Repeat the data verbatim.

***** INFORMATION SUPPLIED

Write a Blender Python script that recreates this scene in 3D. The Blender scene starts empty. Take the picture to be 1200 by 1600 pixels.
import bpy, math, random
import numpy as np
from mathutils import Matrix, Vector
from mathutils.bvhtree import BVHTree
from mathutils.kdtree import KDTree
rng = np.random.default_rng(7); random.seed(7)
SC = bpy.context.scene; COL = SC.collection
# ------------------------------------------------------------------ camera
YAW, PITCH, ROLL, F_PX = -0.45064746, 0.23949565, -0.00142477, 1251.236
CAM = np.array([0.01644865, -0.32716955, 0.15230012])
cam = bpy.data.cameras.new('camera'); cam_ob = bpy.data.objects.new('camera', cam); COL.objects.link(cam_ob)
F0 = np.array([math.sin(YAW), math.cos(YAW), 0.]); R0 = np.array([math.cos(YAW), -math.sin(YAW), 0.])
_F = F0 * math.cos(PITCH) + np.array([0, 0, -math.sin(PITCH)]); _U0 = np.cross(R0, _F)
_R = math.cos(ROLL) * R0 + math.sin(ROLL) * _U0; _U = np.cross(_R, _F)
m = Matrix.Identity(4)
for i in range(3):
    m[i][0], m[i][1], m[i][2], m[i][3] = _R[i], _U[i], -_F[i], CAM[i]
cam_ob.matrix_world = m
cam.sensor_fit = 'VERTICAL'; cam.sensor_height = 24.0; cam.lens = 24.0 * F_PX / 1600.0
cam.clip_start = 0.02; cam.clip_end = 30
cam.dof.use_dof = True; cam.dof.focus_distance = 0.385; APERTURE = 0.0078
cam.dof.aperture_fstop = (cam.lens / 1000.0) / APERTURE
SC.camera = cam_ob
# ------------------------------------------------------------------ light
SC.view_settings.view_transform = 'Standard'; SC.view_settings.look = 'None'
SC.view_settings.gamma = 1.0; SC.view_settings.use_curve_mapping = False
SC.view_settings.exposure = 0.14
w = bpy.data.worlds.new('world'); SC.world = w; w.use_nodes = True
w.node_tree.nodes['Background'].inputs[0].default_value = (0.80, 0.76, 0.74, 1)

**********

● **THE RESULT**
Write a Blender Python script that recreates this scene in 3D. The Blender scene starts empty. Take the picture to be 1200 by 1600 pixels.
import bpy, math, random
import numpy as np
from mathutils import Matrix, Vector
from mathutils.bvhtree import BVHTree
from mathutils.kdtree import KDTree
rng = np.random.default_rng(7); random.seed(7)
SC = bpy.context.scene; COL = SC.collection
# ------------------------------------------------------------------ camera
YAW, PITCH, ROLL, F_PX = -0.45064746, 0.23949565, -0.00142477, 1251.236
CAM = np.array([0.01644865, -0.32716955, 0.15230012])
cam = bpy.data.cameras.new('camera'); cam_ob = bpy.data.objects.new('camera', cam); COL.objects.link(cam_ob)
F0 = np.array([math.sin(YAW), math.cos(YAW), 0.]); R0 = np.array([math.cos(YAW), -math.sin(YAW), 0.])
_F = F0 * math.cos(PITCH) + np.array([0, 0, -math.sin(PITCH)]); _U0 = np.cross(R0, _F)
_R = math.cos(ROLL) * R0 + math.sin(ROLL) * _U0; _U = np.cross(_R, _F)
m = Matrix.Identity(4)
for i in range(3):
    m[i][0], m[i][1], m[i][2], m[i][3] = _R[i], _U[i], -_F[i], CAM[i]
cam_ob.matrix_world = m
cam.sensor_fit = 'VERTICAL'; cam.sensor_height = 24.0; cam.lens = 24.0 * F_PX / 1600.0
cam.clip_start = 0.02; cam.clip_end = 30
cam.dof.use_dof = True; cam.dof.focus_distance = 0.385; APERTURE = 0.0078
cam.dof.aperture_fstop = (cam.lens / 1000.0) / APERTURE
SC.camera = cam_ob
# ------------------------------------------------------------------ light
SC.view_settings.view_transform = 'Standard'; SC.view_settings.look = 'None'
SC.view_settings.gamma = 1.0; SC.view_settings.use_curve_mapping = False
SC.view_settings.exposure = 0.14
w = bpy.data.worlds.new('world'); SC.world = w; w.use_nodes = True
w.node_tree.nodes['Background'].inputs[0].default_value = (0.80, 0.76, 0.74, 1)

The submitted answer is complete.